Democrats were surprised, too. In the weeks after his disastrous Denver debate performance, Obama’s poll numbers fell in West’s district - and that had a ripple effect on Murphy’s standing, the candidate acknowledged in an October interview with POLITICO.
One private poll conducted for a Democratic outside group just prior to the Oct. 3 debate showed Obama and Murphy both leading at 52 percent apiece. When the same pollster surveyed the district on Oct. 7, however, Romney and West both claimed small leads.
“I think Obama was stronger in Florida than any of us expected,” Foley said. “Obama’s ground game in Florida was better than ours, and I think that had a big impact on the West race.”
Then there was redistricting. When Republicans in the Florida Legislature finished redrawing the state’s 27 congressional districts, they added Democrats to West’s West Palm Beach seat - making his path to reelection significantly steeper. West eventually moved to run for a nearby seat that was vacant, but he had never run there before - meaning that he would have to introduce himself to new voters.
West, a political newcomer who unlike many of his Florida delegation colleagues had never served in the Legislature and had few allies there, had found himself on the losing end of the brutally political line-drawing process. Tallahassee, said one Republican source close to West, had done the congressman no favors.
For weeks, West’s backers seethed. On his popular radio show, Rush Limbaugh, an outspoken West ally, accused then-Florida House Speaker-designate Will Weatherford, a Republican, of engineering a plot to destroy the congressman. The Broward County Republican Party started a website dubbed, “Save Allen West.”

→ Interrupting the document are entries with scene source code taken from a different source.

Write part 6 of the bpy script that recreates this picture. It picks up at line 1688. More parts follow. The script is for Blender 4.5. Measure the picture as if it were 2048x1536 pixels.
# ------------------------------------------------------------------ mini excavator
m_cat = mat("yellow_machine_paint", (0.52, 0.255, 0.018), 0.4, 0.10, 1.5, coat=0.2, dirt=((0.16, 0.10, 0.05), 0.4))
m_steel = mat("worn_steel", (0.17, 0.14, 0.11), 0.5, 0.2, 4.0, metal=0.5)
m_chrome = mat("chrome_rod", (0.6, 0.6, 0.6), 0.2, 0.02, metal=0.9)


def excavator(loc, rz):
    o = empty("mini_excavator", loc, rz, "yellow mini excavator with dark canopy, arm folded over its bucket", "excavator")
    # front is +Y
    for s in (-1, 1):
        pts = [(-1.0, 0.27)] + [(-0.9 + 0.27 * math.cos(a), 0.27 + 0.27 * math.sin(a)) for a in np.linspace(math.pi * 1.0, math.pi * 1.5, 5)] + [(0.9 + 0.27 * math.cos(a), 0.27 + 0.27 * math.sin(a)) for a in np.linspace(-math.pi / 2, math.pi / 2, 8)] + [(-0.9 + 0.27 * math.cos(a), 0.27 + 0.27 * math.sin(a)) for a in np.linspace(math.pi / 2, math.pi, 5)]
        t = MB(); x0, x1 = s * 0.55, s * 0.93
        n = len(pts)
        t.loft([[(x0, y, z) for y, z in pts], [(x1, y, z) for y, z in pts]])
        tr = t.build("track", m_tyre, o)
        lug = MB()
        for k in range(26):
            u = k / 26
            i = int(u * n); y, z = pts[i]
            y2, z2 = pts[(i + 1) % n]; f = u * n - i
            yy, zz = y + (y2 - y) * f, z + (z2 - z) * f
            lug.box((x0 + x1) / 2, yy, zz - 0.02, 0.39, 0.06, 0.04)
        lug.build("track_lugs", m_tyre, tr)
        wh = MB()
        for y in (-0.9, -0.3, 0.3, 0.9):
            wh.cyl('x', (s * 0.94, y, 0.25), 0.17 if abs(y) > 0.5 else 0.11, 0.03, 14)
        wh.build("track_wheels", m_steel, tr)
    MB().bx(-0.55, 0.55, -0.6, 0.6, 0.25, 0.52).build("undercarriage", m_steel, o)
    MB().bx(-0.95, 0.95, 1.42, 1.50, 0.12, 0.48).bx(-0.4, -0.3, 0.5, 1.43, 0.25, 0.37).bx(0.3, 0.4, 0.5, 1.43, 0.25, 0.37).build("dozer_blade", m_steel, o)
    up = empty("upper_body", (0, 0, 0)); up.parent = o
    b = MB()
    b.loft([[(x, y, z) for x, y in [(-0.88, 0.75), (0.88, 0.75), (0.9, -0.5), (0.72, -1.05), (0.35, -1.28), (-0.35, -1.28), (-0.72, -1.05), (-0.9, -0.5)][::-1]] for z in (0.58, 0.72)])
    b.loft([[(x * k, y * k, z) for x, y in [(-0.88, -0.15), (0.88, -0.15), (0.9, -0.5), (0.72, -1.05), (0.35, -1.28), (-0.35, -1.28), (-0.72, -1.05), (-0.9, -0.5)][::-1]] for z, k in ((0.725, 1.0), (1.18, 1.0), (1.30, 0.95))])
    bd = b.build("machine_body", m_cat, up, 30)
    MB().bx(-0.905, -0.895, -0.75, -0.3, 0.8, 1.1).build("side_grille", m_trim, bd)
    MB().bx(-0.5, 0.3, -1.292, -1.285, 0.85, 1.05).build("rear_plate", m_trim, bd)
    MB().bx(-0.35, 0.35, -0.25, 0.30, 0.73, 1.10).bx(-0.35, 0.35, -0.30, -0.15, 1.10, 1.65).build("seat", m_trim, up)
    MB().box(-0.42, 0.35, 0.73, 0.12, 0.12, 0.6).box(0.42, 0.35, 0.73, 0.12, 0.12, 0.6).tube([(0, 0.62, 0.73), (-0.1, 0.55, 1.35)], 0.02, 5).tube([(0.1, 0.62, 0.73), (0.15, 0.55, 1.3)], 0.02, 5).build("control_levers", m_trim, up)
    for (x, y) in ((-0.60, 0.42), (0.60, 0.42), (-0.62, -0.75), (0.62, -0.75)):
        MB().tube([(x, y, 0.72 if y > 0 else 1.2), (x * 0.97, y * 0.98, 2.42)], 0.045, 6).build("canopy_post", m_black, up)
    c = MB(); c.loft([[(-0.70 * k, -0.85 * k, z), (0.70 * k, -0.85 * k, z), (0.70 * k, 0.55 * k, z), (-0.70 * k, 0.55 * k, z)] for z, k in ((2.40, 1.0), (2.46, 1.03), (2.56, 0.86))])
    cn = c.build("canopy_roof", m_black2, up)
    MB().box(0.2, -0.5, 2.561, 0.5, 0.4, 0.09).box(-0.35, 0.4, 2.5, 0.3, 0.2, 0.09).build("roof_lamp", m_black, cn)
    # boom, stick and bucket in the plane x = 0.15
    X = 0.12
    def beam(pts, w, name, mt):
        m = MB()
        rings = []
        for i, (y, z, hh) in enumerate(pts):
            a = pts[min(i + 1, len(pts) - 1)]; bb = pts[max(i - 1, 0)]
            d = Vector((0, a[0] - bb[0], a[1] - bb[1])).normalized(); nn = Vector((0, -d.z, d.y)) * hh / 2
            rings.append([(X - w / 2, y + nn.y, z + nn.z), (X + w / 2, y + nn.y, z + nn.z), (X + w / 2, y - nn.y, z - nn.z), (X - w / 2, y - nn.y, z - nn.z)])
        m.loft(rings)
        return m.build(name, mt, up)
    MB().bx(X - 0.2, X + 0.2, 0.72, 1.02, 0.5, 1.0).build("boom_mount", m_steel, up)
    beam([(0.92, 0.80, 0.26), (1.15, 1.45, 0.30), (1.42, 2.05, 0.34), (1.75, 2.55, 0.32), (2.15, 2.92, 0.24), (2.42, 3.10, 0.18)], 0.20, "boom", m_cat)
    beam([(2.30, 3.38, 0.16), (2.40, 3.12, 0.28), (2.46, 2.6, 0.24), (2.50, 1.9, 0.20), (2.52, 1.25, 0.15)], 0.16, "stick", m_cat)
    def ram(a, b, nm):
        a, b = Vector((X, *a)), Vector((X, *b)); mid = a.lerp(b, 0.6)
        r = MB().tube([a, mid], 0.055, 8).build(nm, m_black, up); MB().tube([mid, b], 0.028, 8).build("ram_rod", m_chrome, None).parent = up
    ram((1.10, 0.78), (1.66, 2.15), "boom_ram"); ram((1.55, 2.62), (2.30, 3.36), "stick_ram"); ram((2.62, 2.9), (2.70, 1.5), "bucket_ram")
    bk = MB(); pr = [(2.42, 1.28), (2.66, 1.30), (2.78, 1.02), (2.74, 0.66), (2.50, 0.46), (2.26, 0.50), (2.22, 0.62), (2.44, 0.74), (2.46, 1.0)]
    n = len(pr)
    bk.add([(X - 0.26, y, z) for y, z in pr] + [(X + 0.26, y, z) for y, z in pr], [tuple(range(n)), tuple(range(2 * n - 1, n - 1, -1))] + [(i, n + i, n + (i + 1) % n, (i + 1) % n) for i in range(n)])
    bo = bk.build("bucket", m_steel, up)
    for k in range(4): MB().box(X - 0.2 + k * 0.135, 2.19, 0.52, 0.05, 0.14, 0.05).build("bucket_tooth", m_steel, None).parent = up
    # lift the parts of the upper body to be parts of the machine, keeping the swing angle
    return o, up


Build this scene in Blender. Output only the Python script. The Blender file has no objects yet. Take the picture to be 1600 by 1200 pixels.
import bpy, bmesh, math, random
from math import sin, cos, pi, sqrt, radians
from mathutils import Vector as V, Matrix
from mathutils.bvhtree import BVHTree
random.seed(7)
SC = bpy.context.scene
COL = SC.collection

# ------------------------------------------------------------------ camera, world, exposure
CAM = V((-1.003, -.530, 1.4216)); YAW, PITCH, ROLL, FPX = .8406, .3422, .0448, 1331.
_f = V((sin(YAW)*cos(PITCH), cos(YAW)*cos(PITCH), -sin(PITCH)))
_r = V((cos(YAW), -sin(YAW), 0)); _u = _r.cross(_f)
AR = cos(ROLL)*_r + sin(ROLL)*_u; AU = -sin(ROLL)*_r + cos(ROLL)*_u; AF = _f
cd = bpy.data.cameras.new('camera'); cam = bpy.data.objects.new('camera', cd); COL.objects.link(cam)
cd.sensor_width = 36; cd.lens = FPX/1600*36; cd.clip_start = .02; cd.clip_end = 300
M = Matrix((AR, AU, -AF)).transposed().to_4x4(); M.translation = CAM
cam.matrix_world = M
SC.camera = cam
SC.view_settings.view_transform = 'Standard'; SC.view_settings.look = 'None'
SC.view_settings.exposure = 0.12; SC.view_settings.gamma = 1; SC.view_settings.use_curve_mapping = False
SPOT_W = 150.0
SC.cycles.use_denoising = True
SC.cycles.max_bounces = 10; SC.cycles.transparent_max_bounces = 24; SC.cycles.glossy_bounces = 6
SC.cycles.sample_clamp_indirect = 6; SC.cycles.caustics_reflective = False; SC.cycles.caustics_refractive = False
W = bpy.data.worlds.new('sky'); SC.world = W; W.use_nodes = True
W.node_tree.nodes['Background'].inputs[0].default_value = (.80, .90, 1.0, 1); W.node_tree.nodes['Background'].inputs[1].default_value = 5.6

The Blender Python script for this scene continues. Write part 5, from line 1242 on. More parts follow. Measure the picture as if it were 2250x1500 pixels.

For West, the question now is what’s next. Some Republicans speculate that he could write a book or hit the speaker’s circuit - both lucrative options. Others say he could run for Congress in his native Georgia.
And then there are some who suggest he could get his own radio or TV show - perhaps on Fox News, where he’s a frequent guest. On Tuesday morning, as he turned out the lights on his congressional career, he chose to make the announcement on a favorite platform, the network’s morning broadcast, “Fox and Friends.”